ONES TO WATCH: Mix Masters

Words by Hannah Martin, Photography by Amy Lombard
At their subterranean studio in Queens, the design duo Ficus Interfaith combines stones, shells, pits, and more into terrazzo creations rich with narrative meaning
Raphael Martinez Cohen and Ryan Bush’s basement studio in Maspeth, Queens, feels a bit like a grotto with shimmering panels propped up against subterranean walls. A quick glance around reveals buckets of mussel shells, pine cones, crushed marble, and more, all fodder for their intricate terrazzo creations, made under the moniker Ficus Interfaith. “It kind of looks like a tackle box, showing all of our aggregates,” Bush says of a tile-like series titled 48, wherein peanut shells, corn kernels, corks, animal vertebrae, and even broken pieces of a scented Santa Maria Novella terra-cotta pomegranate are presented like specimen samples. “Each one is beautiful because of its individuality,” he continues. “We don’t privilege pearls over a crushed beer bottle.”
At the time of our visit, the duo was busy preparing for “The Study,” their first solo exhibition with Nina Johnson gallery in Miami, on view through May 17. Like a madcap cabinet of curiosities, the show delves into the research, reflection, and imagination that fuels their collaborative process. An industrial laptop-charging cabinet has been retrofitted with cedar drawers and filled with natural ephemera; an Arts and Crafts-inspired study table displays trompe l’oeil tomes with fantastical titles; and wall-mounted works depict extinct or invasive species like Bachman’s warbler and the spotted lantern fly. For the latter, peach and cherry pits, two crops affected by the pest, figure into the composition. As in all of their past shows, the final piece produced was a terrazzo sunflower, which makes use of all the leftover odds and ends.
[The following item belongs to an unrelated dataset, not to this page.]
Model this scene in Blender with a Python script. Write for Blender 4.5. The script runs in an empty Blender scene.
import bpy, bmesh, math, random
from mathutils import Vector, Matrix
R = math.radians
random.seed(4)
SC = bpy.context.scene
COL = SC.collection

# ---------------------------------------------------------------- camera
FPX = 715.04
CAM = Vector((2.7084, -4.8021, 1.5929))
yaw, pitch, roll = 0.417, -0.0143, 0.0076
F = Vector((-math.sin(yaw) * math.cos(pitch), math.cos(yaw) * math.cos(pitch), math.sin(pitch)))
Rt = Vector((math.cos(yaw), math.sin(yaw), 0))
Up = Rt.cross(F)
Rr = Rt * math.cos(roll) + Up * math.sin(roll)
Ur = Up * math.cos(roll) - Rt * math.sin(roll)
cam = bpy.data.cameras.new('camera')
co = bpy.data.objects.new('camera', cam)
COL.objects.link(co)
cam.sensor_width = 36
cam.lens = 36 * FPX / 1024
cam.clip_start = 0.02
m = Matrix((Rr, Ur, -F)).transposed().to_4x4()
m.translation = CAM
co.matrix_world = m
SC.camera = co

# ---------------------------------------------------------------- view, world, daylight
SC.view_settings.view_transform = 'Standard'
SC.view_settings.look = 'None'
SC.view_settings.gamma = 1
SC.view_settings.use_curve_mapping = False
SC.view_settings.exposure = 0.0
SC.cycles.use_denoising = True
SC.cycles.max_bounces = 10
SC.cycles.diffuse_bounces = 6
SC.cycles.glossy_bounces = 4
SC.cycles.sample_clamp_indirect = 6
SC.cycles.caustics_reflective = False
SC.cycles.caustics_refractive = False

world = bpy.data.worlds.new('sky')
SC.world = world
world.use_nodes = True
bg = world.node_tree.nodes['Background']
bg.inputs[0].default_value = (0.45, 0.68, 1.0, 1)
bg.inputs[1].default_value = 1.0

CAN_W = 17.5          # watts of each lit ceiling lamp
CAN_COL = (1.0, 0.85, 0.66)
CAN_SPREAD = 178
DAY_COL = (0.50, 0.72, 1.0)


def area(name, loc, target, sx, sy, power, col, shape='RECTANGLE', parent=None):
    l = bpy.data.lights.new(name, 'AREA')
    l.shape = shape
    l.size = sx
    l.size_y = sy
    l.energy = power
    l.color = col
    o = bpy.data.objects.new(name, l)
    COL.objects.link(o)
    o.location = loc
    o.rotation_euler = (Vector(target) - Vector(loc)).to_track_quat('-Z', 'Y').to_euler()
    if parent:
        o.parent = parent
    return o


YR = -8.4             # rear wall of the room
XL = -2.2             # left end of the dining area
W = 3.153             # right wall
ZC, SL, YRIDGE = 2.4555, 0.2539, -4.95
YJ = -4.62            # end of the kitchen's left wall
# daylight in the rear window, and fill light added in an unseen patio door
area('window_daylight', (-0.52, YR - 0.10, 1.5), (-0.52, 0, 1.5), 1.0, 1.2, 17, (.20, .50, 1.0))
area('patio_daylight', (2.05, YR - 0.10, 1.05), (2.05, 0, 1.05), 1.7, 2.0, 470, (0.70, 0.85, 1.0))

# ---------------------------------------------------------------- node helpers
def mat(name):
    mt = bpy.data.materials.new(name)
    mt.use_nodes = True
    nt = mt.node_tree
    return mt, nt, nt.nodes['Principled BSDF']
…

The pair, who met as painting students at Rhode Island School of Design, first teamed up to create potpourri. “It had a similar ethos in that we were reclaiming material that was going into the waste stream,” says Martinez Cohen. Research into more monumental mediums led them to terrazzo, an age- old composite made by embedding chips of stone or glass into mortar-a more permanent potpourri, if you will.
Today, their nonhierarchical approach yields many forms, including functional benches and tables. But their artworks all start as drawings, which the duo then adapts into a scaffolding of metal strips that they fill with dye, concrete, and aggregate before polishing the overall slab. With AD100 designer Adam Charlap Hyman, Ficus Interfaith has created everything from a dining table inspired by a client’s beehive to a figurative floor fit for the Seagram Building. “Their work makes a lot of sense in an architectural context,” says Charlap Hyman, who praises the “open mind and genuine enthusiasm” they bring to such commissions.
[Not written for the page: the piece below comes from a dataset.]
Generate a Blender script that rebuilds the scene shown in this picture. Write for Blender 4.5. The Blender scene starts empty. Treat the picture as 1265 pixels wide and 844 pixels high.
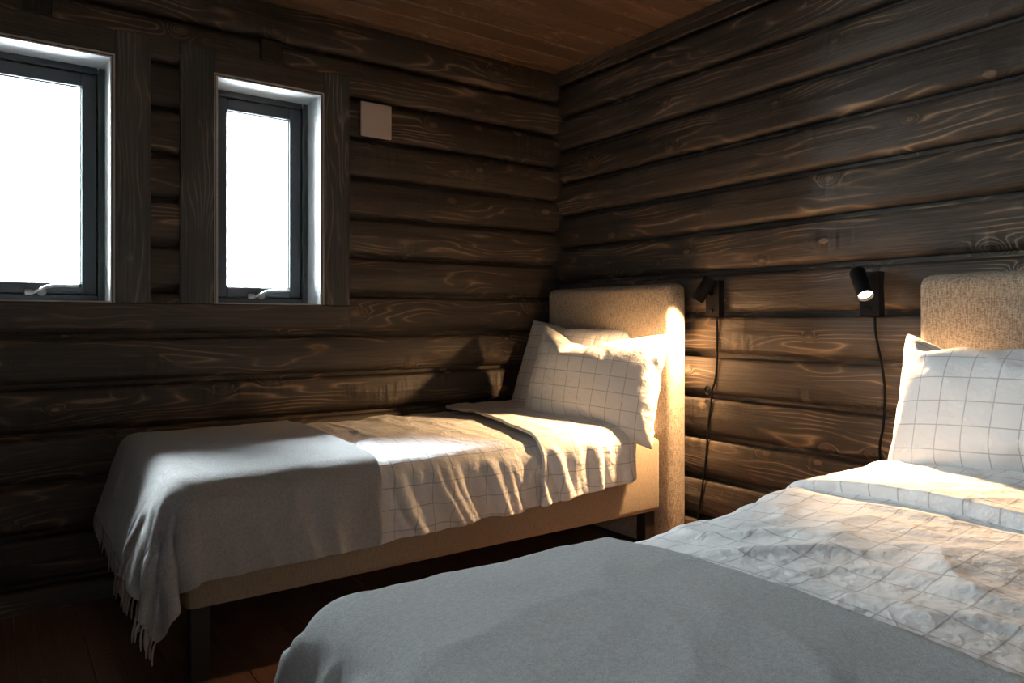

Currently, Martinez Cohen and Bush are making a 60-foot- long mural for a Staten Island school that was demolished and rebuilt, incorporating rubble from the site’s original tile and marble windowsills. Meanwhile, they dream of leaving their mark on urban infrastructure, a subway platform perhaps. “Originally our goal was to make terrazzo of diamonds and rubies and meteorites and things like that,” says Bush, who cites the influence of jewel-encrusted Fabergé eggs. “But now we feel a responsibility to the more irregular materials-the rejects or the waste.”